Start with compact, high-yield reading. Music: A Very Short Introduction is useful for thinking critically about music across culture, performance, history and listening, while A History of Western Music gives a broad historical framework.
For a wider intellectual range, Musicking: The Meanings of Performing and Listening pushes you to treat music as social action, The Rest Is Noise: Listening to the Twentieth Century opens twentieth-century listening through politics and culture, and The Study of Ethnomusicology: Thirty-Three Discussions introduces ethnomusicological questions.

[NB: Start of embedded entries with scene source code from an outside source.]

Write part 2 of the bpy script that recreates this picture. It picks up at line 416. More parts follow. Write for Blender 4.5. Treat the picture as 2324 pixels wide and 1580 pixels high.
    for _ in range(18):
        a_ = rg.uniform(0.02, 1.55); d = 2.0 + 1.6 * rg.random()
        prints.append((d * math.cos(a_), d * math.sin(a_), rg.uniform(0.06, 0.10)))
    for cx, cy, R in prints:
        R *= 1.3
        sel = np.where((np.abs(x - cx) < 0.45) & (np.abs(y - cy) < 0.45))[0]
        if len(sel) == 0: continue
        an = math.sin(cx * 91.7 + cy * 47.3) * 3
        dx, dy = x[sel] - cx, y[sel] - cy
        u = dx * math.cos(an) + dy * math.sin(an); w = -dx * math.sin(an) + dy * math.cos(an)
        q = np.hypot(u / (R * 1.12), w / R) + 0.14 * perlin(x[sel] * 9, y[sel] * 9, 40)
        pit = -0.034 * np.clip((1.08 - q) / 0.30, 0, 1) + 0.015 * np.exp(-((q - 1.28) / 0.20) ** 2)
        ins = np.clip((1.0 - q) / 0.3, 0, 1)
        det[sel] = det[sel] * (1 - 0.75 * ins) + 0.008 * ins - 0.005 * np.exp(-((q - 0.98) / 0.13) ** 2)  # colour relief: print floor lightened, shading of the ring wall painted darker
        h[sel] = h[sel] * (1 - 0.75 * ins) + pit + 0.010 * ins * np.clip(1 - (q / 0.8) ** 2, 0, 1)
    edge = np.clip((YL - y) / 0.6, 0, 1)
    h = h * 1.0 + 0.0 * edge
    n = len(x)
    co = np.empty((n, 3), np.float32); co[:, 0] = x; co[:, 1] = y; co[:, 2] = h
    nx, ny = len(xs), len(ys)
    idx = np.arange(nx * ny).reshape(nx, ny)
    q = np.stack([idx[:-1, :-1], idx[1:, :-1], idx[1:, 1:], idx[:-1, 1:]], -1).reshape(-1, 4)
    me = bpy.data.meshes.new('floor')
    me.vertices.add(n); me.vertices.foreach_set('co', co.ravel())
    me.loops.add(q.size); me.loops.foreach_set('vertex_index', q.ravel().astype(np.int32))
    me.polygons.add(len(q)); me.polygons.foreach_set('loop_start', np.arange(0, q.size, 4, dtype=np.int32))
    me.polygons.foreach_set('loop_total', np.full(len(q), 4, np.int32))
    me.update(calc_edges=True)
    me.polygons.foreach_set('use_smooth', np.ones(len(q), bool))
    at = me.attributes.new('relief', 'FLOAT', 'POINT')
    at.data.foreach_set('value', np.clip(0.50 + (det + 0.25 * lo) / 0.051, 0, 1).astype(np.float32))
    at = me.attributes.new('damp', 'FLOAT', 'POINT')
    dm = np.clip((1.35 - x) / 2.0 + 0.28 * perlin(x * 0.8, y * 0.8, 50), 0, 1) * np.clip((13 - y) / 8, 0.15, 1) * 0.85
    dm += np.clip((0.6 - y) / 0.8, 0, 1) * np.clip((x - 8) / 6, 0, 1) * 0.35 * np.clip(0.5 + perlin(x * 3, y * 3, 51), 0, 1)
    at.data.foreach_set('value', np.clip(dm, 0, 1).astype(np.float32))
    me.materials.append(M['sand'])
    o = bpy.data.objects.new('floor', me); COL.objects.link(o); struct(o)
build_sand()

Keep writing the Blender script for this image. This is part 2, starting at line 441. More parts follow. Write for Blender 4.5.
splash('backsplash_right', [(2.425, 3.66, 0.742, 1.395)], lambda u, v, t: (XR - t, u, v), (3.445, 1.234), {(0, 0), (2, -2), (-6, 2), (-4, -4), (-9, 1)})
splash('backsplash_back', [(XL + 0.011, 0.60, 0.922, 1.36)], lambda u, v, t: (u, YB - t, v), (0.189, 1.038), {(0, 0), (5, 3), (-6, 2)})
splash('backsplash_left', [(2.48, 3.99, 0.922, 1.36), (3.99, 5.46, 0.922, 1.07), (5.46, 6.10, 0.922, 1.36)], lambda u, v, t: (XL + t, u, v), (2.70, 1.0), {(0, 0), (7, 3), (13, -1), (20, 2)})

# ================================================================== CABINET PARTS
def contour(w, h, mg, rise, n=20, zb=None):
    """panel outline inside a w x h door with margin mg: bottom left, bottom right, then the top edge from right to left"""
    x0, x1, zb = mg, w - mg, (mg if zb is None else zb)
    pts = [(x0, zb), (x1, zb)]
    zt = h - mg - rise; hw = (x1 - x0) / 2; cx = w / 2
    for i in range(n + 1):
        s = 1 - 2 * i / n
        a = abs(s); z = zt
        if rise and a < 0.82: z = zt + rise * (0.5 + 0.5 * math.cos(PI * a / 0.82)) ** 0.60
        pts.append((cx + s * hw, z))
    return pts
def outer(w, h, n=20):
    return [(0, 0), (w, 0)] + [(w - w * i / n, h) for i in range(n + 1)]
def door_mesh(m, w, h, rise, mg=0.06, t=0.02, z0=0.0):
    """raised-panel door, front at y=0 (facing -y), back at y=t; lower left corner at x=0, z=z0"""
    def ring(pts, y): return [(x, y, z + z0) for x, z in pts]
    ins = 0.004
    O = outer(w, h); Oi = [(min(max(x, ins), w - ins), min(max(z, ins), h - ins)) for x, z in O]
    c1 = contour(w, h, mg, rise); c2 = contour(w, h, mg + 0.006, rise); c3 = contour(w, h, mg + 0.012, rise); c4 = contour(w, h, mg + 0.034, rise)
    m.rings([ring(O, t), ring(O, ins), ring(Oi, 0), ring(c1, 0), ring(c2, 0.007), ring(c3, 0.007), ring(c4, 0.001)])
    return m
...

Use video to sharpen explanation, not to replace reading. Adam Neely can help you turn theory, jazz, notation and listening into spoken argument, which is useful for interview discussion. 12tone is useful for practising concise harmonic and formal analysis. Early Music Sources connects historical evidence to performance practice, helping you discuss how sources shape interpretation. David Bruce Composer is useful for composition-minded applicants because it models how to explain orchestration, rhythm, harmony and creative decisions.
For regular listening and argument-building, The Listening Service, Music Matters, Sticky Notes: The Classical Music Podcast and Song Exploder all give different models for turning sound into explanation.
Structured courses can fill gaps. Fundamentals of Music Theory, Listening to Music, Fundamentals of Music and Computational Music Theory and Analysis cover theory, listening, notation and analytical approaches.